More important, though, the introduction of a brand-new Constitution has usually been the result of some existential shock: a revolutionary war as in the American case, or a bitter civil war, or a foreign invasion, occupation or defeat. Britain’s first written Constitution, the Instrument of Government of 1653, bears out this pattern. Its introduction followed the execution of a monarch, a civil war and the brief coming of a republic. The peaceful succession of a hereditary heir to the throne, which is what has just happened in Britain, is not remotely a change in the same league. But it might make a small contribution to other changes that genuinely would be existential.

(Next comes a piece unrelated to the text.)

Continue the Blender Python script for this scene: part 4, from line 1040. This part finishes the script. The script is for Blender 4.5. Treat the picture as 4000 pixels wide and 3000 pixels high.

If Scotland in the near future should again call for a vote for independence, and if a majority of Northern Irish voters should decide they want to rejoin the rest of the island of Ireland, then the United Kingdom will shrink to a duopoly of England and Wales, with the latter already becoming more restive. Were such a breakup of the union to occur, especially if it took place against a background of protracted economic crisis, radical constitutional rethinking might come to seem a necessary solution, rather than simply alien and a threat.